◆ SUPPLIED INFORMATION

----------------------------------------

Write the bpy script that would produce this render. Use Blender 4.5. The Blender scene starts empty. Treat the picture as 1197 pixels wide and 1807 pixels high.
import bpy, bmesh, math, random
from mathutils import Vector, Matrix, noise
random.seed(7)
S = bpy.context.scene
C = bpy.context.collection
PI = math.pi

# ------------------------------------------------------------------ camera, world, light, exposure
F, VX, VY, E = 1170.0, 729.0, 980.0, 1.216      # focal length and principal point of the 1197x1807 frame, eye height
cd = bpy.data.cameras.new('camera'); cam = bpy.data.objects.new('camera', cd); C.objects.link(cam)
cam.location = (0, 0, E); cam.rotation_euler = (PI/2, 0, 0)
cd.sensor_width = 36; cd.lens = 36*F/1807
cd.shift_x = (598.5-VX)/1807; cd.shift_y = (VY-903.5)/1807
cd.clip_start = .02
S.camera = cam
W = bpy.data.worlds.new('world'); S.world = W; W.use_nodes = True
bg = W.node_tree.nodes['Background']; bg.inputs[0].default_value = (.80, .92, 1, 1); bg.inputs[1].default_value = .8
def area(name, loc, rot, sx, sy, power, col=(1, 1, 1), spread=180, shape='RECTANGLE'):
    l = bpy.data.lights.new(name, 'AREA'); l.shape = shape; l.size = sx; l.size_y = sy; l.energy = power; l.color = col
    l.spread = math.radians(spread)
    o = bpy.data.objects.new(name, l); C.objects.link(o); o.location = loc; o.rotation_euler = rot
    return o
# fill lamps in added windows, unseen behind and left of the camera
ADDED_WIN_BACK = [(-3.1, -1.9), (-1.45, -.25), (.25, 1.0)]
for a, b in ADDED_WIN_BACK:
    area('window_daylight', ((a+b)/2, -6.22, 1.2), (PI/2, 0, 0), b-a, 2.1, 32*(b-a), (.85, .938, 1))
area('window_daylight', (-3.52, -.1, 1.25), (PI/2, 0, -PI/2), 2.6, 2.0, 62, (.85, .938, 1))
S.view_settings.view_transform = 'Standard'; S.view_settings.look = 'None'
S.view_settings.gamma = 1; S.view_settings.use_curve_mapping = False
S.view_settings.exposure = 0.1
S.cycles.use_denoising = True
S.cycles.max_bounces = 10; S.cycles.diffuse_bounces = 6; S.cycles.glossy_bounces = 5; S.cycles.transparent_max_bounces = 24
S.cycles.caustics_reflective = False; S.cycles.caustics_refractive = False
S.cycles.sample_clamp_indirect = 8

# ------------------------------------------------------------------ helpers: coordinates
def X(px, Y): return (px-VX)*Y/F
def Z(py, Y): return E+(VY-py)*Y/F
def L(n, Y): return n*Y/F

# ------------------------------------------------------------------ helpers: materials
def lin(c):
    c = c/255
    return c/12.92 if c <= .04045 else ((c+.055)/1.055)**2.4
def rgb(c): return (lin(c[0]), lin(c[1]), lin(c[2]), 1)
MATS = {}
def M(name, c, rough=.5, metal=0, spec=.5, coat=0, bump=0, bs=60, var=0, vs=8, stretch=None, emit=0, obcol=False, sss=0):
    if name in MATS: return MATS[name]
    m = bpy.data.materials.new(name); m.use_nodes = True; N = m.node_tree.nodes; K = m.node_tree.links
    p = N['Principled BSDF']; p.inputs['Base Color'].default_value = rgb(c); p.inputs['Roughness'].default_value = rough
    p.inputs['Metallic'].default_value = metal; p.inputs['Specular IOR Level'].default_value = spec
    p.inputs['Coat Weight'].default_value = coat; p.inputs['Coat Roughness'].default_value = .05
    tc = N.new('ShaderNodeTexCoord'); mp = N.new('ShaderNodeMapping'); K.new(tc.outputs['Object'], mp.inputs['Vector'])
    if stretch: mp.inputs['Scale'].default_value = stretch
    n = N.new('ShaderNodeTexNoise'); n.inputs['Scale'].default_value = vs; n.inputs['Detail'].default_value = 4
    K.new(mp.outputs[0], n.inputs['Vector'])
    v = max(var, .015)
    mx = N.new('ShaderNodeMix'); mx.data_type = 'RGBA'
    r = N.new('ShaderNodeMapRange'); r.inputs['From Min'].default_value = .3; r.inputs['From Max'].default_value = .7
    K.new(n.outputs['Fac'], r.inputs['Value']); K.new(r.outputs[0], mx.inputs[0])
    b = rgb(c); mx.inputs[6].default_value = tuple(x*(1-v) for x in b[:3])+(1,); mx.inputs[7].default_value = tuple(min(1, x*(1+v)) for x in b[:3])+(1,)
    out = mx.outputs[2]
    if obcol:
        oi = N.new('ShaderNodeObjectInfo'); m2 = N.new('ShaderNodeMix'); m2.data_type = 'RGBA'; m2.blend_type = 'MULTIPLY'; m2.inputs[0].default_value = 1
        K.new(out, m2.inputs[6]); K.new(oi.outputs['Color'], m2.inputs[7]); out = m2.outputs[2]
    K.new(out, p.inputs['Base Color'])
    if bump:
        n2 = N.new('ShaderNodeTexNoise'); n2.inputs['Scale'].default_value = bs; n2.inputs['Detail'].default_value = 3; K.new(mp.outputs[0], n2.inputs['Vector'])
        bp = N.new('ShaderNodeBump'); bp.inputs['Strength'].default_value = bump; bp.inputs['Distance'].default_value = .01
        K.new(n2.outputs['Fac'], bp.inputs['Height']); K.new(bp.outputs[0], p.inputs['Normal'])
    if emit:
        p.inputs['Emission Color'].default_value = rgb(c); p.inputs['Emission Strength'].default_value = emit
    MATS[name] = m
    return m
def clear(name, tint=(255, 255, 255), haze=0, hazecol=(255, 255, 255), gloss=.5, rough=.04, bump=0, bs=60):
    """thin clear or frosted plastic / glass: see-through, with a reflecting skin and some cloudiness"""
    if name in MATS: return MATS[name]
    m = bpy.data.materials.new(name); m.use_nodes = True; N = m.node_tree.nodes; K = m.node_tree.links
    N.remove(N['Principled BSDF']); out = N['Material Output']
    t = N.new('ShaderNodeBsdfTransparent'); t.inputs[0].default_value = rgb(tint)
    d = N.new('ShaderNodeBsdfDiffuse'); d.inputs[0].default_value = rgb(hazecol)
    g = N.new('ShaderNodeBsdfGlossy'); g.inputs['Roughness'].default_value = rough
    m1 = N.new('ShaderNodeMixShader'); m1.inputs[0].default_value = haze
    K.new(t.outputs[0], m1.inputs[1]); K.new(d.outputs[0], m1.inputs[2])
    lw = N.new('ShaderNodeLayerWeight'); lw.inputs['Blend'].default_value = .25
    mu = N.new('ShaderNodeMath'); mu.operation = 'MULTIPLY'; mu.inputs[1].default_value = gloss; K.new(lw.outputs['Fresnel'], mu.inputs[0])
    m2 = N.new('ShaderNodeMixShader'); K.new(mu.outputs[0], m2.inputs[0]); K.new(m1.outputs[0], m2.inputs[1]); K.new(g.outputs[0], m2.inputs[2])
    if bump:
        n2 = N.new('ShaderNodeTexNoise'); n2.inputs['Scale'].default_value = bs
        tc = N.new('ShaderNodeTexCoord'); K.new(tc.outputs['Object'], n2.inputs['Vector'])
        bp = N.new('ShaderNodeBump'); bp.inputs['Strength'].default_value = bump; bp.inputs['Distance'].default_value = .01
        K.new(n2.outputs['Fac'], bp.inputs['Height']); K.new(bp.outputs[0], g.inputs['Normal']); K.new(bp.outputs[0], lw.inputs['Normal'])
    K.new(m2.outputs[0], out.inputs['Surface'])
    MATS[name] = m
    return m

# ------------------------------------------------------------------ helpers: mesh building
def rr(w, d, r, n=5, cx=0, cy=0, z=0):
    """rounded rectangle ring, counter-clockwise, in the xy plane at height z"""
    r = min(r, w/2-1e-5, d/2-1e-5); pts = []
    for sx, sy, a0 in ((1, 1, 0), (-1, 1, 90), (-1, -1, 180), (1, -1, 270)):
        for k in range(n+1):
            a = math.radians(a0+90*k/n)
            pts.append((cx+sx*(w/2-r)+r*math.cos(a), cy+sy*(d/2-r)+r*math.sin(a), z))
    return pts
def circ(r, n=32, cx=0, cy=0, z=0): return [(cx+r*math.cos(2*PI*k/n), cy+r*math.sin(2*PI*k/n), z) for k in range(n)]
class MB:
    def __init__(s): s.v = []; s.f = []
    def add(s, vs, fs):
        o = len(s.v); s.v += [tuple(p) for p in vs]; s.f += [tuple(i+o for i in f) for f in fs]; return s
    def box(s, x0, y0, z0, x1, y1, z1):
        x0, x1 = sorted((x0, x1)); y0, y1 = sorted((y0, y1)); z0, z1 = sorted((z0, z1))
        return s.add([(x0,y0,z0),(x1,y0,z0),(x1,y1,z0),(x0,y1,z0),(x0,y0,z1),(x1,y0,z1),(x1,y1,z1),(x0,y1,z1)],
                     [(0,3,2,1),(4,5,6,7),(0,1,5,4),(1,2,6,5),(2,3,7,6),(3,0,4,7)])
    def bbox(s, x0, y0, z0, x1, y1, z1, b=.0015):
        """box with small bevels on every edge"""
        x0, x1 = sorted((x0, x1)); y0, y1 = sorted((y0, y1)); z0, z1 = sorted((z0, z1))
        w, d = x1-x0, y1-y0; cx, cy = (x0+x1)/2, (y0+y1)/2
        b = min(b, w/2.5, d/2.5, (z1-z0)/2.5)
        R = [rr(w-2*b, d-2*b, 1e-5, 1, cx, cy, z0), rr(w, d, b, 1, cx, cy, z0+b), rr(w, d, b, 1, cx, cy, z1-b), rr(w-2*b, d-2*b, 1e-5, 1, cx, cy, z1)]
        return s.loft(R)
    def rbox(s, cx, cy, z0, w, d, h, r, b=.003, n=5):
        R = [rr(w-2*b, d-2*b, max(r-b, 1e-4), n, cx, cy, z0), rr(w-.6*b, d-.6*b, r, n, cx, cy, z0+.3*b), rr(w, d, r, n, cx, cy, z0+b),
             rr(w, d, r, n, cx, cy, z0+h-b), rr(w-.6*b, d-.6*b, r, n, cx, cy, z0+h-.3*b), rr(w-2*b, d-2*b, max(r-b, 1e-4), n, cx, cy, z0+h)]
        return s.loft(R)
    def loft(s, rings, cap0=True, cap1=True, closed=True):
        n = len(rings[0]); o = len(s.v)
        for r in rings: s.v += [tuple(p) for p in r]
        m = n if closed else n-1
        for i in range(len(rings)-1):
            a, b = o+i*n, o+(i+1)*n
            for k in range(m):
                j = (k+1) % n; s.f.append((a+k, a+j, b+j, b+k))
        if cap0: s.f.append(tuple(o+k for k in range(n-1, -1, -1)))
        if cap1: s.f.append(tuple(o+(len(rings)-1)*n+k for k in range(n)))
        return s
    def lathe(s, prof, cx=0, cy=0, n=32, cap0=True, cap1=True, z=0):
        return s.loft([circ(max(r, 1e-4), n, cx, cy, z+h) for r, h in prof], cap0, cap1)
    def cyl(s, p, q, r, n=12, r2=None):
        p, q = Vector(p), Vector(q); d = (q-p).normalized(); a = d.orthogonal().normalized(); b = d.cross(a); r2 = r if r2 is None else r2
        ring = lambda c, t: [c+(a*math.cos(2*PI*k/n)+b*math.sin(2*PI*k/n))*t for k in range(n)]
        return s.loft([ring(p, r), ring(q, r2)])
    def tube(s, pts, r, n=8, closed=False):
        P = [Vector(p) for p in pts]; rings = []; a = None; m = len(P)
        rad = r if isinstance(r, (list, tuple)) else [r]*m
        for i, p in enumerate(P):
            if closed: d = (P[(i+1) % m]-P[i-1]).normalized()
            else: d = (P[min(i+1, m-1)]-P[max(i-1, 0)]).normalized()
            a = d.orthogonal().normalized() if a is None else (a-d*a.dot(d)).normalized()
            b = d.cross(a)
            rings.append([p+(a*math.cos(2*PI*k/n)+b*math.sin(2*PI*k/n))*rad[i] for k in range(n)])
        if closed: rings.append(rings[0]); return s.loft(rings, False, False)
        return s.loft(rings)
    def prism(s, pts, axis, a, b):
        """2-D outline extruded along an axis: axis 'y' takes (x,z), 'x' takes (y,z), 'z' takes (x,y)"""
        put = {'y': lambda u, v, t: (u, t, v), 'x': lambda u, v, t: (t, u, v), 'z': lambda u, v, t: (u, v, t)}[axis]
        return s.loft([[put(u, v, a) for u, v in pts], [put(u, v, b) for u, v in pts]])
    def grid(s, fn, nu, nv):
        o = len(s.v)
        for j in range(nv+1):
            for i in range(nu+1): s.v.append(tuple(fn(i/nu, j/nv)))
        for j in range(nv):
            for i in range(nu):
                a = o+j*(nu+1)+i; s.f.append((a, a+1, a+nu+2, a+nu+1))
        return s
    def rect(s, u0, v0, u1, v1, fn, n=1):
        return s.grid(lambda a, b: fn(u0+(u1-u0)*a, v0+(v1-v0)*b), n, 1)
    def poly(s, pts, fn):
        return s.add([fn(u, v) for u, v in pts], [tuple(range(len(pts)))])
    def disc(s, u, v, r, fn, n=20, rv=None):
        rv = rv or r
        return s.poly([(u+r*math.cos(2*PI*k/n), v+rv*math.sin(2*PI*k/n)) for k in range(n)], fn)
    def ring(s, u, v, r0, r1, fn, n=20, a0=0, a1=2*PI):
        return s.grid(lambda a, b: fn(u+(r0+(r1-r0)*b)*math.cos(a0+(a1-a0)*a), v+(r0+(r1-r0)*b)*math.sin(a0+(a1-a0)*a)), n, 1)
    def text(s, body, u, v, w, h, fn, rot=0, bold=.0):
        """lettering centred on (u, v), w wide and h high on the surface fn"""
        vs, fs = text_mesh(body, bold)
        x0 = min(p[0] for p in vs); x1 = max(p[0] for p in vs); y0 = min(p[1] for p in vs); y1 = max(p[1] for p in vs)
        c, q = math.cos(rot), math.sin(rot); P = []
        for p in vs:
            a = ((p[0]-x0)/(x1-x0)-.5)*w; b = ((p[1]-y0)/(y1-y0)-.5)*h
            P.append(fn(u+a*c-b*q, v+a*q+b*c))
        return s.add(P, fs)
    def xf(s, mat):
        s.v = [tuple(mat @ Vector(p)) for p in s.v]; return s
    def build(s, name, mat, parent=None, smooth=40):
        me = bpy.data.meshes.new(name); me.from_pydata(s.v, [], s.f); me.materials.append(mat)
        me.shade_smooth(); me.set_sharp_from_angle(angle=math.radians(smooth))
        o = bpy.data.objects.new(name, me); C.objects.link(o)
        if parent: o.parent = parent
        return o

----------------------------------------

◆ REQUIREMENT
Repeat, exactly and only, the lines from the beginning of the material through the line that contains "PI = math.pi".

◆ RESULT BELOW
Write the bpy script that would produce this render. Use Blender 4.5. The Blender scene starts empty. Treat the picture as 1197 pixels wide and 1807 pixels high.
import bpy, bmesh, math, random
from mathutils import Vector, Matrix, noise
random.seed(7)
S = bpy.context.scene
C = bpy.context.collection
PI = math.pi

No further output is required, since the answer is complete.